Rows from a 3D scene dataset
--

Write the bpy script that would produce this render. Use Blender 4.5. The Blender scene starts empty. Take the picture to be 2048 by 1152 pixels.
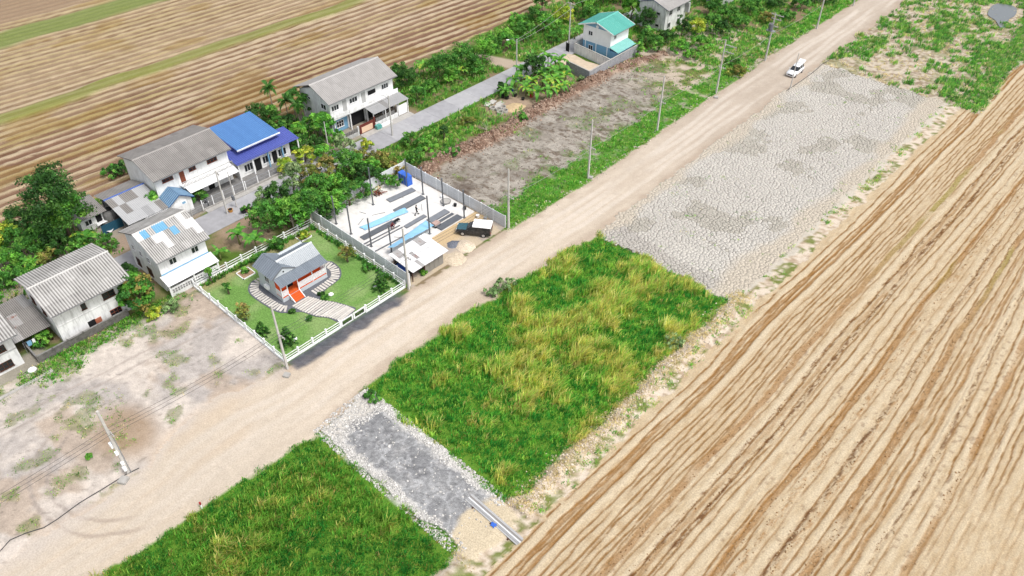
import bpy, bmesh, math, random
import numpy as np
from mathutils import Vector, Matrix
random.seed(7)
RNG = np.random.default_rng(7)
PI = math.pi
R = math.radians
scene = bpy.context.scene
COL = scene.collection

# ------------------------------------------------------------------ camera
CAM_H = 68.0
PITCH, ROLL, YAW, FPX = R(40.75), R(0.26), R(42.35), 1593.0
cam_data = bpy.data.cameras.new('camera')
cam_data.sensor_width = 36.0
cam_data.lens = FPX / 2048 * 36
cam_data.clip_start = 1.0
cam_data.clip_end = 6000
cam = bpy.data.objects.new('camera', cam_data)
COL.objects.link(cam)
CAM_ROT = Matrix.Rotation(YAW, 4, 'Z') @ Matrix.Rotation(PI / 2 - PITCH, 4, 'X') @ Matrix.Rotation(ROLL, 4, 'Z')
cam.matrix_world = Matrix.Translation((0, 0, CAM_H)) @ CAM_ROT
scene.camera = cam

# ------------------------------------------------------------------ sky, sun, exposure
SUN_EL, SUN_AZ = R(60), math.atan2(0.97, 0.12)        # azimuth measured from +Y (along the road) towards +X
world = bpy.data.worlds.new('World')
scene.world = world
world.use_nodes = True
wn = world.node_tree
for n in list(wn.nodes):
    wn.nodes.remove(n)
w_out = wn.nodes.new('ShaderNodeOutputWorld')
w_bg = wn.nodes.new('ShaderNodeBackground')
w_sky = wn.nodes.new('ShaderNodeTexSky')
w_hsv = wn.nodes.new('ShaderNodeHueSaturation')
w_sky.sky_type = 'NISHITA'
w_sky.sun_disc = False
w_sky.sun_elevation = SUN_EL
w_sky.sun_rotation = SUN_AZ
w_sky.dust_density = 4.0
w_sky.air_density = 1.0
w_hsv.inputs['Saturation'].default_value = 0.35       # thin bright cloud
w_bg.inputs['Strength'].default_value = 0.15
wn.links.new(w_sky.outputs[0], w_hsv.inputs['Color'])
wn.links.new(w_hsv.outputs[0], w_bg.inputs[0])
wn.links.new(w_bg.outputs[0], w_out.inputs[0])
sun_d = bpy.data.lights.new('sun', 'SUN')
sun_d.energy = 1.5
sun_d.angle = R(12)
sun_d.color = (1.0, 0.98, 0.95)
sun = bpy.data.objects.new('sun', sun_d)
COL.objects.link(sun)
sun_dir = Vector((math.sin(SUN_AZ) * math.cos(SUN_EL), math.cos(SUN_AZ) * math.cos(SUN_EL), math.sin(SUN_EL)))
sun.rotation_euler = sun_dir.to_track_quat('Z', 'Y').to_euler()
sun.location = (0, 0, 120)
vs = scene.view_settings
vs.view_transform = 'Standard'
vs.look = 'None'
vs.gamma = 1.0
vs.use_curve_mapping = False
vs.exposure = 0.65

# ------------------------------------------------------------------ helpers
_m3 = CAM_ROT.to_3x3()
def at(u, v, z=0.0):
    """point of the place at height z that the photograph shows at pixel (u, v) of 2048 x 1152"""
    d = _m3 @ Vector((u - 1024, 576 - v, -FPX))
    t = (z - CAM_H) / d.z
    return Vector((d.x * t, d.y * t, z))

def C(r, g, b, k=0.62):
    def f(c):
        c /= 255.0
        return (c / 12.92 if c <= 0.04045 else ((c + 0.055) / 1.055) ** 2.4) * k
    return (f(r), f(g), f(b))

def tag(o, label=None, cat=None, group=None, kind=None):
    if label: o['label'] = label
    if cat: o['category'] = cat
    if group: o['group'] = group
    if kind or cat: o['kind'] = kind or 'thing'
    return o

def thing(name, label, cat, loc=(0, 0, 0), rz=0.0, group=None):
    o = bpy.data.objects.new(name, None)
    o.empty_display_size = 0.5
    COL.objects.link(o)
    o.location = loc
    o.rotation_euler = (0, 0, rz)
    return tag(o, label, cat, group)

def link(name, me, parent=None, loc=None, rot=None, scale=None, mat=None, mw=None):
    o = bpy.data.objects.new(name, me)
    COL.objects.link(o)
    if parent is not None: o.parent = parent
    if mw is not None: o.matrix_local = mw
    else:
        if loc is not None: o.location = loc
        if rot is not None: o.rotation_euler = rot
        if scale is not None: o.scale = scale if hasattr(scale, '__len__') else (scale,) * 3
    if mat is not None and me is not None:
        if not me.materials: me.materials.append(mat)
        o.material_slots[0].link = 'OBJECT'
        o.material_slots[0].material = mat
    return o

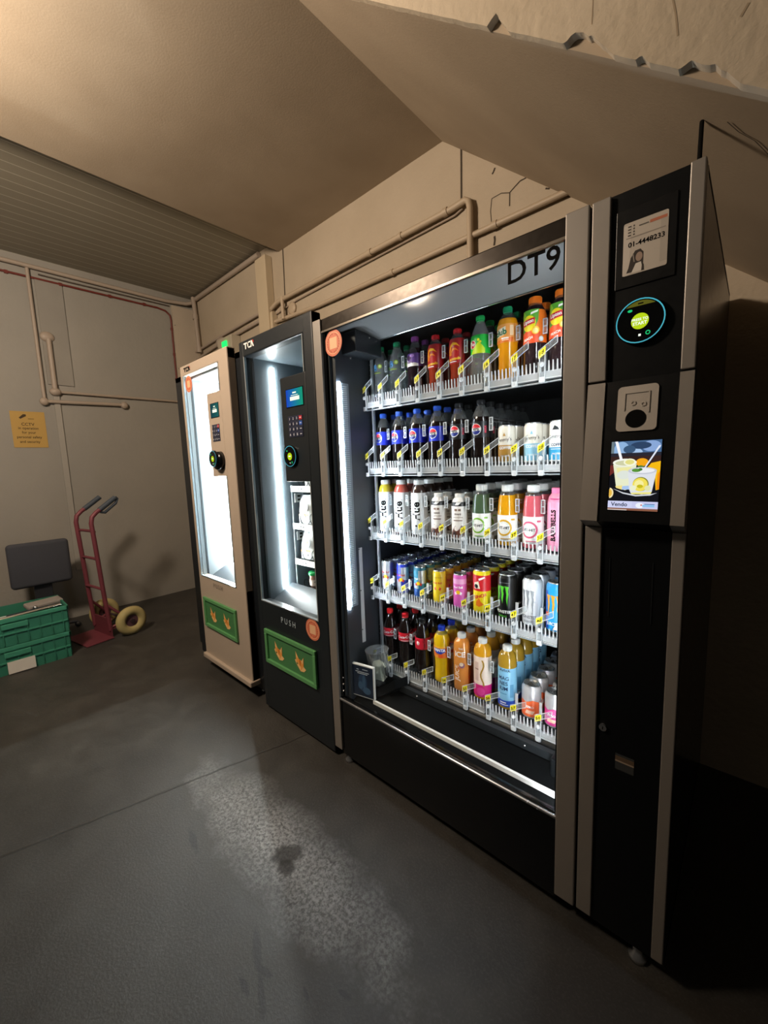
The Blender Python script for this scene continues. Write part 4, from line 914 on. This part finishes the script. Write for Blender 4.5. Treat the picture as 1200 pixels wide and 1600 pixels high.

--

WHAT THIS TASK INVOLVES:
Retype all of the entries exactly as written, leaving out any images.

RESPONSE TO THE EXERCISE:
Write the bpy script that would produce this render. Use Blender 4.5. The Blender scene starts empty. Take the picture to be 2048 by 1152 pixels.
import bpy, bmesh, math, random
import numpy as np
from mathutils import Vector, Matrix
random.seed(7)
RNG = np.random.default_rng(7)
PI = math.pi
R = math.radians
scene = bpy.context.scene
COL = scene.collection

# ------------------------------------------------------------------ camera
CAM_H = 68.0
PITCH, ROLL, YAW, FPX = R(40.75), R(0.26), R(42.35), 1593.0
cam_data = bpy.data.cameras.new('camera')
cam_data.sensor_width = 36.0
cam_data.lens = FPX / 2048 * 36
cam_data.clip_start = 1.0
cam_data.clip_end = 6000
cam = bpy.data.objects.new('camera', cam_data)
COL.objects.link(cam)
CAM_ROT = Matrix.Rotation(YAW, 4, 'Z') @ Matrix.Rotation(PI / 2 - PITCH, 4, 'X') @ Matrix.Rotation(ROLL, 4, 'Z')
cam.matrix_world = Matrix.Translation((0, 0, CAM_H)) @ CAM_ROT
scene.camera = cam

# ------------------------------------------------------------------ sky, sun, exposure
SUN_EL, SUN_AZ = R(60), math.atan2(0.97, 0.12)        # azimuth measured from +Y (along the road) towards +X
world = bpy.data.worlds.new('World')
scene.world = world
world.use_nodes = True
wn = world.node_tree
for n in list(wn.nodes):
    wn.nodes.remove(n)
w_out = wn.nodes.new('ShaderNodeOutputWorld')
w_bg = wn.nodes.new('ShaderNodeBackground')
w_sky = wn.nodes.new('ShaderNodeTexSky')
w_hsv = wn.nodes.new('ShaderNodeHueSaturation')
w_sky.sky_type = 'NISHITA'
w_sky.sun_disc = False
w_sky.sun_elevation = SUN_EL
w_sky.sun_rotation = SUN_AZ
w_sky.dust_density = 4.0
w_sky.air_density = 1.0
w_hsv.inputs['Saturation'].default_value = 0.35       # thin bright cloud
w_bg.inputs['Strength'].default_value = 0.15
wn.links.new(w_sky.outputs[0], w_hsv.inputs['Color'])
wn.links.new(w_hsv.outputs[0], w_bg.inputs[0])
wn.links.new(w_bg.outputs[0], w_out.inputs[0])
sun_d = bpy.data.lights.new('sun', 'SUN')
sun_d.energy = 1.5
sun_d.angle = R(12)
sun_d.color = (1.0, 0.98, 0.95)
sun = bpy.data.objects.new('sun', sun_d)
COL.objects.link(sun)
sun_dir = Vector((math.sin(SUN_AZ) * math.cos(SUN_EL), math.cos(SUN_AZ) * math.cos(SUN_EL), math.sin(SUN_EL)))
sun.rotation_euler = sun_dir.to_track_quat('Z', 'Y').to_euler()
sun.location = (0, 0, 120)
vs = scene.view_settings
vs.view_transform = 'Standard'
vs.look = 'None'
vs.gamma = 1.0
vs.use_curve_mapping = False
vs.exposure = 0.65

# ------------------------------------------------------------------ helpers
_m3 = CAM_ROT.to_3x3()
def at(u, v, z=0.0):
    """point of the place at height z that the photograph shows at pixel (u, v) of 2048 x 1152"""
    d = _m3 @ Vector((u - 1024, 576 - v, -FPX))
    t = (z - CAM_H) / d.z
    return Vector((d.x * t, d.y * t, z))

def C(r, g, b, k=0.62):
    def f(c):
        c /= 255.0
        return (c / 12.92 if c <= 0.04045 else ((c + 0.055) / 1.055) ** 2.4) * k
    return (f(r), f(g), f(b))

def tag(o, label=None, cat=None, group=None, kind=None):
    if label: o['label'] = label
    if cat: o['category'] = cat
    if group: o['group'] = group
    if kind or cat: o['kind'] = kind or 'thing'
    return o

def thing(name, label, cat, loc=(0, 0, 0), rz=0.0, group=None):
    o = bpy.data.objects.new(name, None)
    o.empty_display_size = 0.5
    COL.objects.link(o)
    o.location = loc
    o.rotation_euler = (0, 0, rz)
    return tag(o, label, cat, group)

def link(name, me, parent=None, loc=None, rot=None, scale=None, mat=None, mw=None):
    o = bpy.data.objects.new(name, me)
    COL.objects.link(o)
    if parent is not None: o.parent = parent
    if mw is not None: o.matrix_local = mw
    else:
        if loc is not None: o.location = loc
        if rot is not None: o.rotation_euler = rot
        if scale is not None: o.scale = scale if hasattr(scale, '__len__') else (scale,) * 3
    if mat is not None and me is not None:
        if not me.materials: me.materials.append(mat)
        o.material_slots[0].link = 'OBJECT'
        o.material_slots[0].material = mat
    return o

The Blender Python script for this scene continues. Write part 4, from line 914 on. This part finishes the script. Write for Blender 4.5. Treat the picture as 1200 pixels wide and 1600 pixels high.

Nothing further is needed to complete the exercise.